• Available data:
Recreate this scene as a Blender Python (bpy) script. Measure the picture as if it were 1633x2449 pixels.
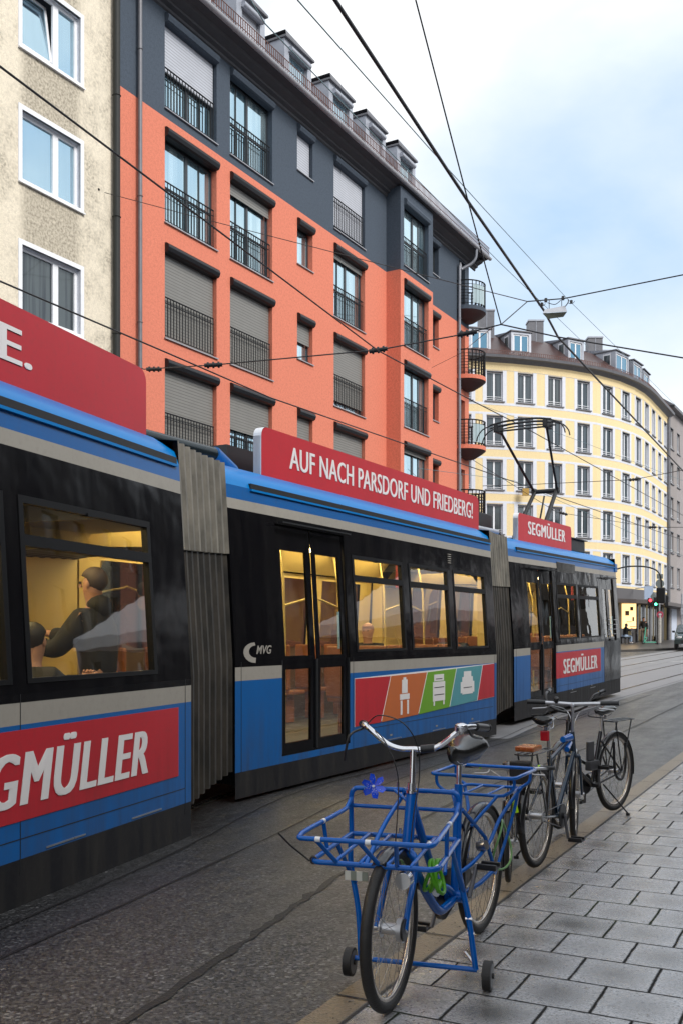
import bpy, bmesh, math, random
from mathutils import Vector, Matrix
random.seed(7)
for o in list(bpy.data.objects): bpy.data.objects.remove(o)
S = bpy.context.scene
COL = S.collection
R = math.radians
PI = math.pi

# ------------------------------------------------------------------ camera
F_PX, EYE, HOR, CX = 2370.0, 1.56, 1518.0, 816.5      # focal length and horizon of a level, shifted camera (source pixels)
cd = bpy.data.cameras.new('camera'); cam = bpy.data.objects.new('camera', cd); COL.objects.link(cam)
cam.location = (0, 0, EYE); cam.rotation_euler = (R(90), 0, 0)
cd.sensor_fit = 'VERTICAL'; cd.sensor_height = 36; cd.lens = F_PX / 2449 * 36
cd.shift_y = (HOR - 1224.5) / 2449
cd.clip_start = .05; cd.clip_end = 3000
S.camera = cam

# ------------------------------------------------------------------ sky, sun, exposure
SUN_EL, SUN_AZ = R(38), R(130)
W = bpy.data.worlds.new('World'); S.world = W; W.use_nodes = True
nt = W.node_tree; nt.nodes.clear()
out = nt.nodes.new('ShaderNodeOutputWorld'); bg = nt.nodes.new('ShaderNodeBackground')
sky = nt.nodes.new('ShaderNodeTexSky'); sky.sky_type = 'NISHITA'; sky.sun_disc = False
sky.sun_elevation = SUN_EL; sky.sun_rotation = SUN_AZ; sky.air_density = 1.0; sky.dust_density = 1.5; sky.ozone_density = 1.5
tc = nt.nodes.new('ShaderNodeTexCoord')
mp = nt.nodes.new('ShaderNodeMapping'); mp.inputs['Scale'].default_value = (1.0, 1.0, 1.9); mp.inputs['Location'].default_value = (1.35, .2, .62)
def wn(t, **k):
    x = nt.nodes.new('ShaderNode' + t)
    for a, b in k.items(): setattr(x, a, b)
    return x
def wmath(op, a, b=0.0):
    x = wn('Math', operation=op)
    for i, v in enumerate((a, b)):
        if isinstance(v, bpy.types.NodeSocket): nt.links.new(v, x.inputs[i])
        else: x.inputs[i].default_value = v
    return x.outputs[0]
n1 = wn('TexNoise'); n1.inputs['Scale'].default_value = 2.4; n1.inputs['Detail'].default_value = 7; n1.inputs['Roughness'].default_value = .5; n1.inputs['Distortion'].default_value = .3
n2 = wn('TexNoise'); n2.inputs['Scale'].default_value = 5; n2.inputs['Detail'].default_value = 6
nt.links.new(tc.outputs['Generated'], mp.inputs['Vector']); nt.links.new(mp.outputs[0], n1.inputs['Vector']); nt.links.new(mp.outputs[0], n2.inputs['Vector'])
gap = None
for (cxx, cyy, czz, rad, amt) in ((.262, .90, .385, .17, .30), (.10, .93, .27, .15, .20), (-.12, .80, .58, .22, .16), (.02, .80, .58, .16, -.12), (.22, .83, .50, .12, -.10)):
    d = wn('VectorMath', operation='DISTANCE'); nt.links.new(tc.outputs['Generated'], d.inputs[0]); d.inputs[1].default_value = Vector((cxx, cyy, czz)).normalized()
    mr = wn('MapRange', interpolation_type='SMOOTHERSTEP'); nt.links.new(d.outputs['Value'], mr.inputs[0]); mr.inputs[1].default_value = rad * 1.5; mr.inputs[2].default_value = 0; mr.inputs[3].default_value = 0; mr.inputs[4].default_value = amt
    gap = mr.outputs[0] if gap is None else wmath('ADD', gap, mr.outputs[0])
cov = wmath('SUBTRACT', wmath('ADD', n1.outputs[0], .10), gap)
cr = wn('ValToRGB'); cr.color_ramp.elements[0].position = .22; cr.color_ramp.elements[1].position = .62; cr.color_ramp.elements[0].color = (0, 0, 0, 1)
nt.links.new(cov, cr.inputs[0])
cr2 = wn('ValToRGB'); cr2.color_ramp.elements[0].position = .3; cr2.color_ramp.elements[1].position = .7
cr2.color_ramp.elements[0].color = (4.6, 4.9, 5.25, 1); cr2.color_ramp.elements[1].color = (5.8, 5.85, 5.9, 1); nt.links.new(n2.outputs[0], cr2.inputs[0])
blue = wn('Mix', data_type='RGBA'); blue.inputs[0].default_value = .7; nt.links.new(sky.outputs[0], blue.inputs[6]); blue.inputs[7].default_value = (2.7, 3.9, 5.2, 1)
mx = wn('Mix', data_type='RGBA'); nt.links.new(cr.outputs[0], mx.inputs[0]); nt.links.new(blue.outputs[2], mx.inputs[6]); nt.links.new(cr2.outputs[0], mx.inputs[7])
nt.links.new(mx.outputs[2], bg.inputs[0]); bg.inputs[1].default_value = .1
nt.links.new(bg.outputs[0], out.inputs[0])
sd = bpy.data.lights.new('sun', 'SUN'); so = bpy.data.objects.new('sun', sd); COL.objects.link(so)
sd.energy = 1.5; sd.angle = R(25); sd.color = (1, .96, .9)
so.rotation_euler = (R(90) - SUN_EL, 0, PI - SUN_AZ); so.location = (10, -10, 30)
S.view_settings.view_transform = 'Standard'; S.view_settings.look = 'None'; S.view_settings.gamma = 1
S.view_settings.exposure = 1.08

# ------------------------------------------------------------------ measuring helpers
def at(px, py, Y):
    """world point seen at a source pixel, at depth Y"""
    return Vector(((px - CX) / F_PX * Y, Y, EYE + (HOR - py) * Y / F_PX))
class Fr:
    """vertical plane frame: u along the street, v out of the plane towards the street, z up"""
    def __init__(s, a, D, x0, zoff=0, slope=0):
        a = R(a); s.a = a; s.d = (math.sin(a), math.cos(a)); s.n = (-s.d[1], s.d[0]); s.D = D; s.u0 = 0
        s.zoff = zoff; s.slope = slope
        s.u0 = s.hit(x0, D)[0]
        self_o = (s.u0 * s.d[0] + D * s.n[0], s.u0 * s.d[1] + D * s.n[1]); s.o = Vector((self_o[0], self_o[1], zoff))
    def hit(s, px, D):
        r = (px - CX) / F_PX; Y = D / (s.n[0] * r + s.n[1]); X = r * Y
        return X * s.d[0] + Y * s.d[1] - s.u0, Y
    def matrix(s):
        X = Vector((s.d[0], s.d[1], s.slope)).normalized(); Y = Vector((s.n[0], s.n[1], 0)); Z = X.cross(Y)
        m = Matrix(((X.x, Y.x, Z.x, s.o.x), (X.y, Y.y, Z.y, s.o.y), (X.z, Y.z, Z.z, s.o.z), (0, 0, 0, 1)))
        return m
    def P(s, u, v, z):
        return s.matrix() @ Vector((u, -v, z))
M1 = Fr(18.9, 3.67, 458, -.09)
M2 = Fr(29.1, 5.43, 560, .0)
M3 = Fr(29.05, 5.72, 1230, .06, .0167)
FB = Fr(29.55, 15.9, 395)
TD = (.4932, .8699)
def ground_z(x, y):
    t = TD[0] * x + TD[1] * y
    if t < 13: return 0.0
    if t < 19: return (t - 13) ** 2 / 12 * .0167
    if t < 95: return (t - 16) * .0167
    return 79 * .0167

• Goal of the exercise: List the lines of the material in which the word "scene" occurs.

• Answer to this task:
Recreate this scene as a Blender Python (bpy) script. Measure the picture as if it were 1633x2449 pixels.
S = bpy.context.scene